You realize the motor will have to be powered up in order to generate any signal. And it is powered up through your motor controller, which is also powered. So no, it only works one way.
In the real world, manual movement of such a device is done with a "jog" switch to tell the program to move the stepper. Then the program can count the step movement and always know the step count for that motor.
You could revise your code to allow movement of the motor under serial commands. Record the totals of those commands as what you want the software to do.
I was reading about rotary encoders and using the stepper motors as an encoder to record movement. Am I on the right track? I have a hard time believing it's not possible.
It might be way easier to use an independent optical encoder on the shaft.
If you need to monitor which direction then a quadrature encoder would be required.
@davis422,
A Nema 17 or similar stepper motor with permanent magnets can be used as a generator.

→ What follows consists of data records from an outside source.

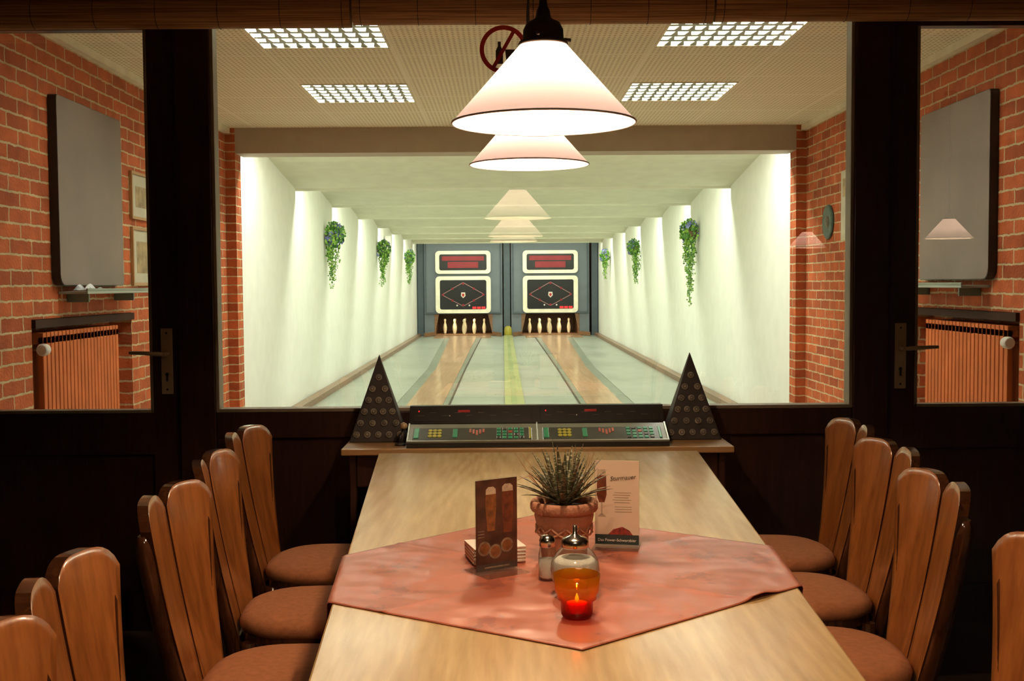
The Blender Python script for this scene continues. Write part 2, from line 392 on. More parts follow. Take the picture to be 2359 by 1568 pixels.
# bamboo blinds, rolled up
for x0, x1, z in ((-2.35, -.682, 2.375), (-.674, .672, 2.385), (.680, 2.35, 2.39)):
    b = B('bamboo_blind')
    pts = []
    for k in range(24):
        a = 2*math.pi*k/24
        pts.append((x0, YF-.085+.05*math.cos(a), z+.062*math.sin(a)))
    b.prism(pts, (x1-x0, 0, 0), m_blind)
    b.box(x0, x1, YF-.043, YF-.037, z, 2.66, m_blind)
    b.box(x0, x1, YF-.055, YF-.02, 2.64, 2.69, m_dark)
    n = int((x1-x0)/.21)
    for k in range(n+1):
        x = x0+.03+k*(x1-x0-.06)/n
        ring = [(x, YF-.085+.0515*math.cos(2*math.pi*j/20), z+.0635*math.sin(2*math.pi*j/20)) for j in range(20)]
        b.tube(ring, .0012, m_cord, 4, closed=True)
    b.done()
# prohibition sign on the glass
b = B('no_drinks_sign')
cx, cz, yy = -.112, 2.253, 4.392
for k in range(40):
    a0, a1 = 2*math.pi*k/40, 2*math.pi*(k+1)/40
    pts = [(cx+r*math.cos(a), yy, cz+r*math.sin(a)) for r, a in ((.075, a0), (.092, a0), (.092, a1), (.075, a1))]
    b.prism(pts, (0, .003, 0), m_red)
d = Vector((math.cos(math.radians(60)), 0, math.sin(math.radians(60)))); n = Vector((-d.z, 0, d.x))
c = Vector((cx, yy, cz)); b.prism([c-d*.078-n*.007, c+d*.078-n*.007, c+d*.078+n*.007, c-d*.078+n*.007], (0, .003, 0), m_red)
b.prism([(cx-.03, yy+.001, cz-.055), (cx-.002, yy+.001, cz-.055), (cx-.002, yy+.001, cz-.005), (cx-.01, yy+.001, cz+.012), (cx-.01, yy+.001, cz+.03), (cx-.022, yy+.001, cz+.03), (cx-.022, yy+.001, cz+.012), (cx-.03, yy+.001, cz-.005)], (0, .002, 0), m_pict)
b.prism([(cx+.012, yy+.001, cz-.055), (cx+.036, yy+.001, cz-.055), (cx+.044, yy+.001, cz), (cx+.006, yy+.001, cz)], (0, .002, 0), m_pict)
b.done()

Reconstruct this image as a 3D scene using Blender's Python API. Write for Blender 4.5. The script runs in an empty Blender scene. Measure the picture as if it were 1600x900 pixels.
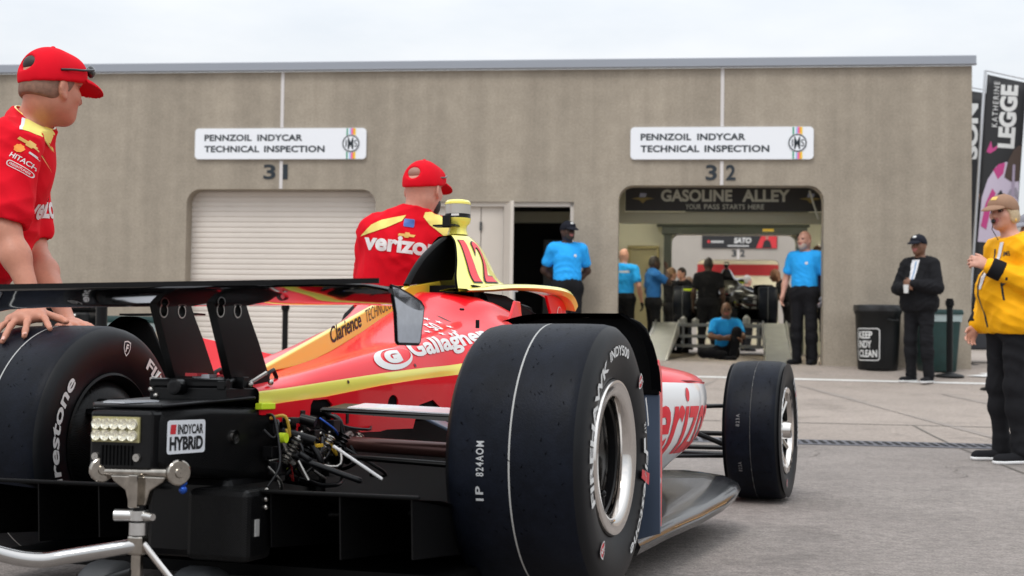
import bpy, bmesh, math, random
import numpy as np
from mathutils import Vector, Matrix
from mathutils.bvhtree import BVHTree
random.seed(7)
SC = bpy.context.scene
COL = SC.collection
R = math.radians

# ------------------------------------------------------------------ camera
cam_d = bpy.data.cameras.new("camera"); cam = bpy.data.objects.new("camera", cam_d); COL.objects.link(cam)
cam_d.sensor_width = 36.0; cam_d.lens = 47.25; cam_d.clip_end = 3000; cam_d.clip_start = 0.05
_p = math.atan(65/2100); _r = 0.0135
_F = Vector((0, math.cos(_p), math.sin(_p))); _U = Vector((0, -math.sin(_p), math.cos(_p))); _X = Vector((1, 0, 0))
_R2 = _X*math.cos(_r)+_U*math.sin(_r); _U2 = _U*math.cos(_r)-_X*math.sin(_r)
cm = Matrix.Identity(4)
for i in range(3):
    cm[i][0] = _R2[i]; cm[i][1] = _U2[i]; cm[i][2] = -_F[i]
cm[2][3] = 0.77
cam.matrix_world = cm
cam_d.dof.use_dof = True; cam_d.dof.focus_distance = 4.5; cam_d.dof.aperture_fstop = 5.0
SC.camera = cam

# ------------------------------------------------------------------ world, sun, exposure
W = bpy.data.worlds.new("World"); SC.world = W; W.use_nodes = True
wn = W.node_tree.nodes; wl = W.node_tree.links
for n in list(wn): wn.remove(n)
wo = wn.new("ShaderNodeOutputWorld"); bg = wn.new("ShaderNodeBackground")
sky = wn.new("ShaderNodeTexSky"); sky.sky_type = 'NISHITA'; sky.sun_disc = False
SUN_EL, SUN_AZ = R(58), R(205)
sky.sun_elevation = SUN_EL; sky.sun_rotation = SUN_AZ; sky.air_density = 1.2; sky.dust_density = 2.0
tc = wn.new("ShaderNodeTexCoord"); mp = wn.new("ShaderNodeMapping"); mp.inputs['Scale'].default_value = (1.2, 1.2, 4.0)
nz = wn.new("ShaderNodeTexNoise"); nz.inputs['Scale'].default_value = 2.2; nz.inputs['Detail'].default_value = 7; nz.inputs['Roughness'].default_value = .55
cr = wn.new("ShaderNodeValToRGB")
cr.color_ramp.elements[0].position = .36; cr.color_ramp.elements[0].color = (8.4, 8.95, 9.6, 1)
cr.color_ramp.elements[1].position = .62; cr.color_ramp.elements[1].color = (10.3, 10.5, 10.7, 1)
mx = wn.new("ShaderNodeMix"); mx.data_type = 'RGBA'; mx.inputs[0].default_value = .9
wl.new(tc.outputs['Generated'], mp.inputs['Vector']); wl.new(mp.outputs[0], nz.inputs['Vector'])
wl.new(nz.outputs['Fac'], cr.inputs[0]); wl.new(sky.outputs[0], mx.inputs[6]); wl.new(cr.outputs[0], mx.inputs[7])
# an overcast sky is brighter overhead than at the horizon
sp = wn.new("ShaderNodeSeparateXYZ"); wl.new(tc.outputs['Generated'], sp.inputs[0])
mrz = wn.new("ShaderNodeMapRange"); mrz.inputs[1].default_value = 0.0; mrz.inputs[2].default_value = .9; mrz.inputs[3].default_value = .70; mrz.inputs[4].default_value = 1.80
wl.new(sp.outputs['Z'], mrz.inputs[0])
vs_ = wn.new("ShaderNodeVectorMath"); vs_.operation = 'SCALE'; wl.new(mx.outputs[2], vs_.inputs[0]); wl.new(mrz.outputs[0], vs_.inputs['Scale'])
wl.new(vs_.outputs[0], bg.inputs['Color']); bg.inputs['Strength'].default_value = 0.1
wl.new(bg.outputs[0], wo.inputs['Surface'])

sun_d = bpy.data.lights.new("sun", 'SUN'); sun = bpy.data.objects.new("sun", sun_d); COL.objects.link(sun)
sun_d.energy = 1.2; sun_d.angle = R(18); sun_d.color = (1, .97, .92)
sd = Vector((math.sin(SUN_AZ)*math.cos(SUN_EL), math.cos(SUN_AZ)*math.cos(SUN_EL), math.sin(SUN_EL)))
sun.rotation_euler = sd.to_track_quat('Z', 'Y').to_euler()
SC.view_settings.view_transform = 'Standard'; SC.view_settings.look = 'None'
SC.view_settings.exposure = 0.10; SC.view_settings.gamma = 1.0

# ------------------------------------------------------------------ materials
MATS = {}
def mat(name, col, rough=.5, metal=0., spec=.5, coat=0., bump=None, vary=None, trans=0., alpha=1., emis=None, streak=None, weave=None, sheen=0.):
    if name in MATS: return MATS[name]
    m = bpy.data.materials.new(name); m.use_nodes = True
    nt = m.node_tree; b = nt.nodes['Principled BSDF']; L = nt.links
    c = tuple(col)+(1,)
    b.inputs['Base Color'].default_value = c; b.inputs['Roughness'].default_value = rough
    b.inputs['Metallic'].default_value = metal; b.inputs['Specular IOR Level'].default_value = spec
    b.inputs['Coat Weight'].default_value = coat; b.inputs['Coat Roughness'].default_value = .06
    b.inputs['Transmission Weight'].default_value = trans; b.inputs['Alpha'].default_value = alpha
    if sheen: b.inputs['Sheen Weight'].default_value = sheen
    if emis:
        b.inputs['Emission Color'].default_value = tuple(emis[0])+(1,); b.inputs['Emission Strength'].default_value = emis[1]
    t = nt.nodes.new('ShaderNodeTexCoord')
    colsock = None
    def noise(scale, det=6, vec=None, rough_=.6):
        n = nt.nodes.new('ShaderNodeTexNoise'); n.inputs['Scale'].default_value = scale; n.inputs['Detail'].default_value = det
        n.inputs['Roughness'].default_value = rough_
        L.new(vec if vec else t.outputs['Object'], n.inputs['Vector']); return n.outputs['Fac']
    def mulcol(fac, lo, hi, a=.3, z=.7):
        nonlocal colsock
        mr = nt.nodes.new('ShaderNodeMapRange'); mr.inputs[1].default_value = a; mr.inputs[2].default_value = z
        mr.inputs[3].default_value = lo; mr.inputs[4].default_value = hi
        L.new(fac, mr.inputs[0])
        v = nt.nodes.new('ShaderNodeVectorMath'); v.operation = 'SCALE'
        if colsock is None: v.inputs[0].default_value = col
        else: L.new(colsock, v.inputs[0])
        L.new(mr.outputs[0], v.inputs['Scale']); colsock = v.outputs[0]
    if vary:
        for q in vary: mulcol(noise(q[0]), *q[1:])
    if streak:
        mpn = nt.nodes.new('ShaderNodeMapping'); mpn.inputs['Scale'].default_value = streak[0]
        L.new(t.outputs['Object'], mpn.inputs['Vector']); mulcol(noise(1.0, 8, mpn.outputs[0]), streak[1], streak[2])
    if colsock: L.new(colsock, b.inputs['Base Color'])
    if bump:
        bn = nt.nodes.new('ShaderNodeBump'); bn.inputs['Strength'].default_value = bump[1]; bn.inputs['Distance'].default_value = bump[2]
        L.new(noise(bump[0], 8), bn.inputs['Height']); L.new(bn.outputs[0], b.inputs['Normal'])
    if weave:
        ck = nt.nodes.new('ShaderNodeTexChecker'); ck.inputs['Scale'].default_value = weave
        L.new(t.outputs['Object'], ck.inputs['Vector'])
        mr = nt.nodes.new('ShaderNodeMapRange'); mr.inputs[3].default_value = rough*.75; mr.inputs[4].default_value = rough*1.4
        L.new(ck.outputs['Fac'], mr.inputs[0]); L.new(mr.outputs[0], b.inputs['Roughness'])
        v = nt.nodes.new('ShaderNodeMix'); v.data_type = 'RGBA'
        v.inputs[6].default_value = c; v.inputs[7].default_value = tuple(x*1.7 for x in col)+(1,)
        L.new(ck.outputs['Fac'], v.inputs[0]); L.new(v.outputs[2], b.inputs['Base Color'])
    MATS[name] = m
    return m

RUB = mat('rubber', (.0042, .0056, .0100), .46, spec=.11, vary=[(5, .7, 1.4), (9, .75, 1.3), (40, .85, 1.15)], bump=(160, .35, .002))
SIDE = mat('sidewall_rubber', (.0045, .005, .0065), .45, spec=.22, vary=[(14, .8, 1.25)])
SEAM = mat('tyre_seam', (.35, .35, .34), .6)
LETW = mat('white_print', (.66, .66, .65), .5)
LETD = mat('worn_print', (.42, .43, .44), .6)
CARB = mat('carbon', (.0028, .0028, .003), .34, spec=.16, weave=330)
CARBM = mat('matt_carbon', (.002, .002, .0022), .5, spec=.10)
GRDB = mat('guard_black', (.002, .002, .0022), 1.0, spec=0.)
BLK = mat('black_metal', (.004, .004, .0045), .34, spec=.22)
BLKM = mat('matt_black', (.003, .003, .0033), .7, spec=.12)
RED = mat('red_paint', (.74, .004, .014), .30, spec=.3, coat=.55)
YEL = mat('yellow_paint', (.83, .76, .13), .3, coat=.8)
YELD = mat('deep_yellow_paint', (.80, .55, .045), .3, coat=.8)
ORG = mat('orange_paint', (.82, .17, .02), .3, coat=1.0)
LIME = mat('fluorescent_yellow', (.66, .85, .02), .5)
WHT = mat('white_paint', (.80, .80, .80), .3, coat=.8)
REDL = mat('red_lettering', (.72, .02, .035), .4)
BLKL = mat('black_lettering', (.012, .012, .014), .5)
REDO = mat('dark_red_lettering', (.45, .035, .012), .4)
CHR = mat('chrome', (.66, .63, .60), .09, metal=1.)
CHRJ = mat('jack_chrome', (.46, .45, .44), .07, metal=1.)
CHRD = mat('dull_chrome', (.38, .35, .31), .16, metal=1., vary=[(30, .7, 1.2)])
ALU = mat('aluminium', (.62, .61, .59), .28, metal=1., vary=[(30, .85, 1.1)])
STEEL = mat('brushed_steel', (.45, .43, .40), .33, metal=1., vary=[(25, .7, 1.15)])
GREYB = mat('grey_blue_panel', (.055, .075, .115), .4, coat=.3)
ARMW = mat('grey_white_arm', (.60, .62, .66), .3, coat=.5)
DRV = mat('driveshaft_brown', (.09, .04, .035), .3, metal=.5)
GLASS = mat('screen_glass', (.75, .78, .78), .05, trans=.85, alpha=.55)
EPL = mat('pale_carbon', (.40, .42, .46), .35, coat=.4, vary=[(60, .92, 1.08)])  # sky reflection on glossy endplate carbon, put into the base colour as pale grey
WGL = mat('wing_gloss', (.004, .004, .0045), .06, coat=1.)
GOLD = mat('gold_print', (.70, .45, .10), .4)
GRNP = mat('green_print', (.02, .30, .18), .5); BLUP = mat('blue_print', (.05, .13, .42), .5); YELP = mat('yellow_print', (.85, .58, .05), .5)
LBLUP = mat('light_blue_print', (.30, .50, .80), .5); REDP = mat('red_print', (.62, .03, .04), .5); ORGP = mat('orange_print', (.85, .28, .03), .5)
PNKP = mat('pink_print', (.80, .12, .40), .5); PALEP = mat('pale_pink_print', (.55, .48, .60), .6); SKINP = mat('skin_print', (.42, .22, .17), .6); HAIRP = mat('hair_print', (.07, .045, .035), .6)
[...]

I know by observing a 3D printer, no power on, when turning one stepper quickly by hand.
It gives enough power to lit a led on on the controller board (and even activate a small fan).
Most Nema 17 has a resolution of 200 steps/revolution or 1.8 degrees per step.
How to decode the pulses is another matter.
If it is driving a carriage, you might need to switch between the driver circuit and a detector circuit.
And be sure that the detector circuit can handle the voltage.
There are or were videos on youtube of people driving stepper motors with small windmills or by hand.
They tend to be made by people who measure voltage with no load and speculate about 12V with no idea how small the current likely is.
I can do the same thing with a red led, it makes current flow when light falls on it. And if I wait long enough it can build to almost 2V according to Arduino analog read.
However if I read that even once per second the voltage will drop significantly. AnalogRead eats about 1 micro-Amp per read, the current from the led is next to nothing.
You'll get more from the stepper but don't use long wires and I don't know if you ever could wire it to be both sensor and motor.